As part of their tidying efforts, he added, they had hired a moving service to clear out an old, unused bed frame from their apartment. When the mover arrived, they struck up a conversation about Kondo.

“He told us that, as a moving guy, he sees a lot of people getting rid of things, and he doesn’t think that it makes them any happier,” Will said. “But then he added that he was a sneakerhead, and he really didn’t want to have to get rid of all his shoes.”

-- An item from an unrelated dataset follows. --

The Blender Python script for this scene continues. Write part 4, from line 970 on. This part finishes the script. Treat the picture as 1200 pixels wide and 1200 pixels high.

“Tidying Up” is a gentle, soothing program. It’s not about rubbernecking at other people’s pain or shortcomings, as in a show like “Hoarders.” Kondo doesn’t judge her subjects for filling their homes with useless objects. (“I love mess!” she exclaims at one point, and you almost believe her.) In a recent BuzzFeed story, Anne Helen Petersen wrote about the condition of millennial burn out, the kind of anxious overextension that can make today’s young adults feel that even minor household chores are insurmountable. The promise of the Kondo method is that getting rid of physical clutter might clear mental and spiritual clutter as well.

“It gives me the chills a little bit,” the husband in Episode 1 says after the Kondo-ing is complete. “We are, like, happier. We are more at ease. There’s less tension. When we are doing things in the kitchen, or doing the laundry, we’re talking, we are having a conversation about our day. It’s not something that takes away from our life anymore; it adds to our life.”

Any sane viewer knows that it’s too good to be true—that you cannot solve all your problems by simply shoving them under the rug (or throwing the rug away). But that doesn’t mean your overstuffed closet couldn’t use a good sorting through. When I arrived at the front of the Beacon’s line, a sales clerk in chunky black-framed eyeglasses and a Vidal Sassoon bob took my bags. She was surrounded by mountains of old clothes. “I honestly never want to hear the name Marie Kondo again,” she said.